• [TASK DETAILS] For the listing that follows, give again exactly the lines from the one with "The Blender Python" to the one with "struct('trim_%d' % (20+i), e_, M_worn)", including both.

------------------------------------------------------------------------

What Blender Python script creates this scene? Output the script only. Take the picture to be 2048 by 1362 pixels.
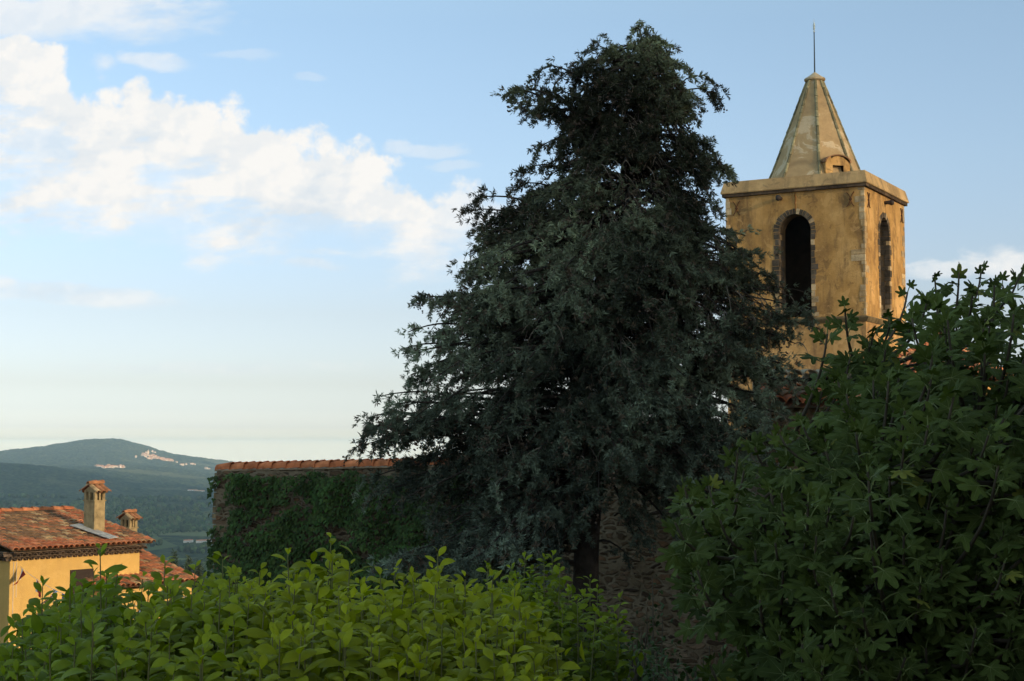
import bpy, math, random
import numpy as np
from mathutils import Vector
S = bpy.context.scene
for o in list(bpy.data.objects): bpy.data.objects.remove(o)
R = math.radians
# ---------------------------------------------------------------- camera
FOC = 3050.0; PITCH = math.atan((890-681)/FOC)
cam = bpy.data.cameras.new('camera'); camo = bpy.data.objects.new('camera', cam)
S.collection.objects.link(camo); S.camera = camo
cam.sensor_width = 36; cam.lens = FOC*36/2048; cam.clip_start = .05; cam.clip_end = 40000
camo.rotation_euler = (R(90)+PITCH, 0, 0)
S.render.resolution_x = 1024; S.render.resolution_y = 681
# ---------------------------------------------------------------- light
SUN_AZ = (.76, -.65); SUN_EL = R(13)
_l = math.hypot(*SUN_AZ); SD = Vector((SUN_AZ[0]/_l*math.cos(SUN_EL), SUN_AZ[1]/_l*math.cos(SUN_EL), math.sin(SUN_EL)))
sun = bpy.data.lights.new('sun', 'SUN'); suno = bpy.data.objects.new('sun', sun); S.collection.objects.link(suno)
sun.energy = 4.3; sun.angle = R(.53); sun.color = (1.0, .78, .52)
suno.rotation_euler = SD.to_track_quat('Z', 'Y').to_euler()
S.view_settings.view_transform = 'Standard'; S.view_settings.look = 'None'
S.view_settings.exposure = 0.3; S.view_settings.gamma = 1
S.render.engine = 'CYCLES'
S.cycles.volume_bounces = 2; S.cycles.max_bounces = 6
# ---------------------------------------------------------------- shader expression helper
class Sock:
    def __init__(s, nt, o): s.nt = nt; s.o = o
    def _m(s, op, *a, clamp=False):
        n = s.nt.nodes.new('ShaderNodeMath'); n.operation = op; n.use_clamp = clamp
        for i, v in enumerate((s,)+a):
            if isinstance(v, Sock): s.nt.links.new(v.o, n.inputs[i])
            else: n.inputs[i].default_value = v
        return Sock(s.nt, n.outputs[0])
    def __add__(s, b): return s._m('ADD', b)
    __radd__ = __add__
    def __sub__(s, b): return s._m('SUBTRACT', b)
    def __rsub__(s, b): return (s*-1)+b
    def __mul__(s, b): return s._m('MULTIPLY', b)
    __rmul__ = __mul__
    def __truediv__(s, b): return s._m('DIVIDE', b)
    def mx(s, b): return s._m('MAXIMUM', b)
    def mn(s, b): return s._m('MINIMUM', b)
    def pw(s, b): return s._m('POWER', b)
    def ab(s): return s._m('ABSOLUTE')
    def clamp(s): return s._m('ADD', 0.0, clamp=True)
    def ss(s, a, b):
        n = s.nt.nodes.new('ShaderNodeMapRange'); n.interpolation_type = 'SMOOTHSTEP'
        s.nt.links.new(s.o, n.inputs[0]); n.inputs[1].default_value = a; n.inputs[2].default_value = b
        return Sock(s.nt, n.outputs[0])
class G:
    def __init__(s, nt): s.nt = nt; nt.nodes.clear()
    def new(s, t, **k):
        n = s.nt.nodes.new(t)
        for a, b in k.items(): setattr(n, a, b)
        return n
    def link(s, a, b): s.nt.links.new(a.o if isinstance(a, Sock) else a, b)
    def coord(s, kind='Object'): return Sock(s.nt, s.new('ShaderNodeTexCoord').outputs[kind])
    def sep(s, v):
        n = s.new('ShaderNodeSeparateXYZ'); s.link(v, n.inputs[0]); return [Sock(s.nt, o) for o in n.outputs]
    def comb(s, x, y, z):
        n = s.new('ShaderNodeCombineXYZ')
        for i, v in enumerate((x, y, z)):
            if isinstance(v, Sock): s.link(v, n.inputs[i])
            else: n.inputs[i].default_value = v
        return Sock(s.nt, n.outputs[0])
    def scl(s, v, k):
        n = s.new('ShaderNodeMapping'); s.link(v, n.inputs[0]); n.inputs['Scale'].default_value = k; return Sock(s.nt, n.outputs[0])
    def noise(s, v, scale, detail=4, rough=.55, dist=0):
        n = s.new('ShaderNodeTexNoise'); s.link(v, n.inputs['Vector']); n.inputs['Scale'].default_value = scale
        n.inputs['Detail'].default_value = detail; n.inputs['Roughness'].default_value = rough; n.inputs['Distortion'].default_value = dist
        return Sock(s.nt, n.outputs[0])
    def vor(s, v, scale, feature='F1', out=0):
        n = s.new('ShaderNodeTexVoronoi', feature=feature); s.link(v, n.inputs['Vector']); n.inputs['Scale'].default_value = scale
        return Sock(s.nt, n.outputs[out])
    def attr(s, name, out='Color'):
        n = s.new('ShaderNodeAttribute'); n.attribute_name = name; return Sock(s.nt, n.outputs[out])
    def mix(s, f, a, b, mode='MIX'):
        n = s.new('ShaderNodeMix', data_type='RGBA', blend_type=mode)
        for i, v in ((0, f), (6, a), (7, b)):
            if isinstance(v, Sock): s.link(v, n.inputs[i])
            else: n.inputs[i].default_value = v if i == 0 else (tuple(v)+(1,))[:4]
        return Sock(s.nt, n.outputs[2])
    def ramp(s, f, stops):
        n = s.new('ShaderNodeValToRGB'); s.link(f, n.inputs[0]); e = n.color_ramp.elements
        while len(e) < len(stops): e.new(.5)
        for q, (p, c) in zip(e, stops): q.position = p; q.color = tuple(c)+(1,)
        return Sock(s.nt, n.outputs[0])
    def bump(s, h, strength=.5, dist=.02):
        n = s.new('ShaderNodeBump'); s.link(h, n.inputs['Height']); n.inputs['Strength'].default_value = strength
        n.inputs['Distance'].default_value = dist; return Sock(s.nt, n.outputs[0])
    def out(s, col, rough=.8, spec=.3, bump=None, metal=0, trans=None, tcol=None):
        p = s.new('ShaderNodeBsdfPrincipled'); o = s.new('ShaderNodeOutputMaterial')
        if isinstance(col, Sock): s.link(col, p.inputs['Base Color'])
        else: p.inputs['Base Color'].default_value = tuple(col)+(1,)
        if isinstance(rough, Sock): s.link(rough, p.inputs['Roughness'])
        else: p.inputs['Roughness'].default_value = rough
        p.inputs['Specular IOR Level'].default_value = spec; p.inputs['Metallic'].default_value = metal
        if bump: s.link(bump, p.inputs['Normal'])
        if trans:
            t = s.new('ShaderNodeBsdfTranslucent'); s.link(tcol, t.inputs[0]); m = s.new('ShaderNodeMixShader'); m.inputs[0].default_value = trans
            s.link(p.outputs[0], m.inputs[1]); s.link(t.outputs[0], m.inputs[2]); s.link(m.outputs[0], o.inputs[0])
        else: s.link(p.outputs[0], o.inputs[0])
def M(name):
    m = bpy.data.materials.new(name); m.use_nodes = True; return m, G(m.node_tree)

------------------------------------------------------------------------

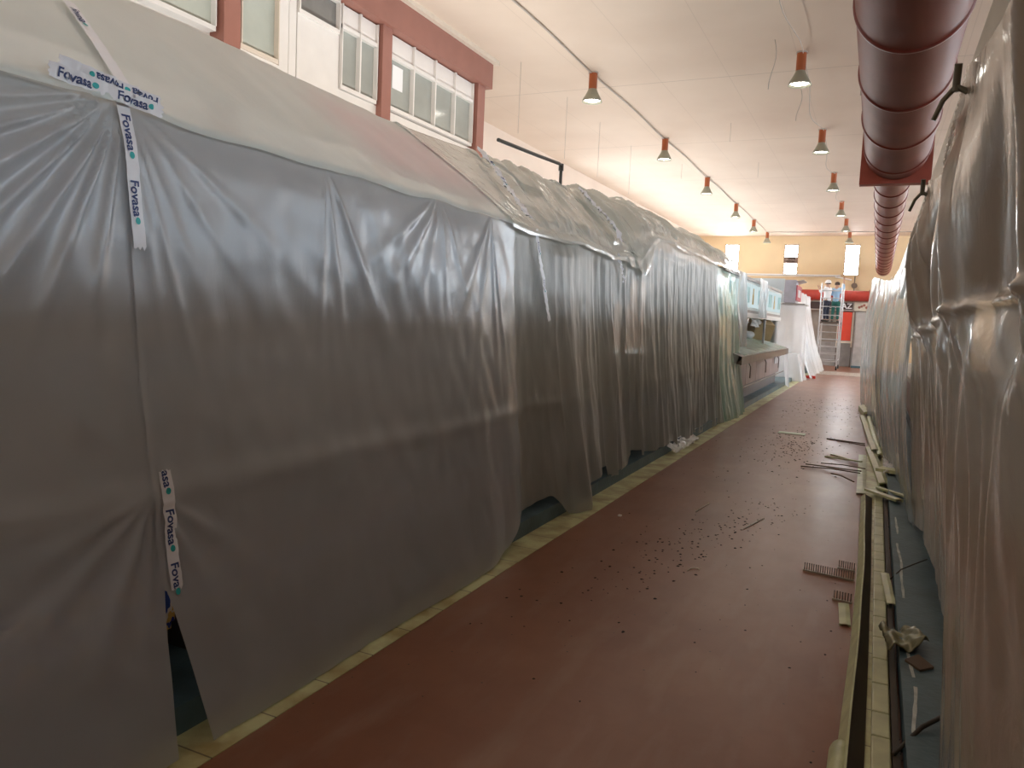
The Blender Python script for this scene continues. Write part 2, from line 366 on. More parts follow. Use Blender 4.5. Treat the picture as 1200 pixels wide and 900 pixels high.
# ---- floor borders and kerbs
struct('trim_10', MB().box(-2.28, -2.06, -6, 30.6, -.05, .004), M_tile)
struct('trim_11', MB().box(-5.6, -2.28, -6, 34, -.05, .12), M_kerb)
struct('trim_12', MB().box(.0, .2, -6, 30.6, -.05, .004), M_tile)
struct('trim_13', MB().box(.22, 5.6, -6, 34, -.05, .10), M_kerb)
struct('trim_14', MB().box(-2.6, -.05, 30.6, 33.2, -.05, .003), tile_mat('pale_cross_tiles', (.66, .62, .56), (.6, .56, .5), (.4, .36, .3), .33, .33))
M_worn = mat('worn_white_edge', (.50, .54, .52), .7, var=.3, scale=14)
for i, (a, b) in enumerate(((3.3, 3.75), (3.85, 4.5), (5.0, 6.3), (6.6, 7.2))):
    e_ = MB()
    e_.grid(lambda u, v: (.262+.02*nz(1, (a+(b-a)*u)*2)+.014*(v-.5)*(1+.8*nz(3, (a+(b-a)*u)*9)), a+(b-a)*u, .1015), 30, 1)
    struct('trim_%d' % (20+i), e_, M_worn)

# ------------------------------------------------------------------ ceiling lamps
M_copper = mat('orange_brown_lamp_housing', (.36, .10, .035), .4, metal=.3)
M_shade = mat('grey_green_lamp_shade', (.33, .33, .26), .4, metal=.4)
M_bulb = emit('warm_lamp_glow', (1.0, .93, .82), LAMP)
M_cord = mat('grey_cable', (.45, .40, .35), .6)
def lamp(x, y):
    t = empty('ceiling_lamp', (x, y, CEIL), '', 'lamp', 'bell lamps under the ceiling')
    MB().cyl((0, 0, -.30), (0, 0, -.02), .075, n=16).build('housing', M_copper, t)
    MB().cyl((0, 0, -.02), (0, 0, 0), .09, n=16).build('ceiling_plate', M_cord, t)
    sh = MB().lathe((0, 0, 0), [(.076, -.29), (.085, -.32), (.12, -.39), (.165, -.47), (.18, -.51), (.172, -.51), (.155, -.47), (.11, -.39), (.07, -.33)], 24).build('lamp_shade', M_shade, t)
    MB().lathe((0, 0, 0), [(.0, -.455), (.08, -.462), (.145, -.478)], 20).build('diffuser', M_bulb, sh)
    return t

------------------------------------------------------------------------

• [RESPONSE FOR THIS EXERCISE]
The Blender Python script for this scene continues. Write part 2, from line 366 on. More parts follow. Use Blender 4.5. Treat the picture as 1200 pixels wide and 900 pixels high.
# ---- floor borders and kerbs
struct('trim_10', MB().box(-2.28, -2.06, -6, 30.6, -.05, .004), M_tile)
struct('trim_11', MB().box(-5.6, -2.28, -6, 34, -.05, .12), M_kerb)
struct('trim_12', MB().box(.0, .2, -6, 30.6, -.05, .004), M_tile)
struct('trim_13', MB().box(.22, 5.6, -6, 34, -.05, .10), M_kerb)
struct('trim_14', MB().box(-2.6, -.05, 30.6, 33.2, -.05, .003), tile_mat('pale_cross_tiles', (.66, .62, .56), (.6, .56, .5), (.4, .36, .3), .33, .33))
M_worn = mat('worn_white_edge', (.50, .54, .52), .7, var=.3, scale=14)
for i, (a, b) in enumerate(((3.3, 3.75), (3.85, 4.5), (5.0, 6.3), (6.6, 7.2))):
    e_ = MB()
    e_.grid(lambda u, v: (.262+.02*nz(1, (a+(b-a)*u)*2)+.014*(v-.5)*(1+.8*nz(3, (a+(b-a)*u)*9)), a+(b-a)*u, .1015), 30, 1)
    struct('trim_%d' % (20+i), e_, M_worn)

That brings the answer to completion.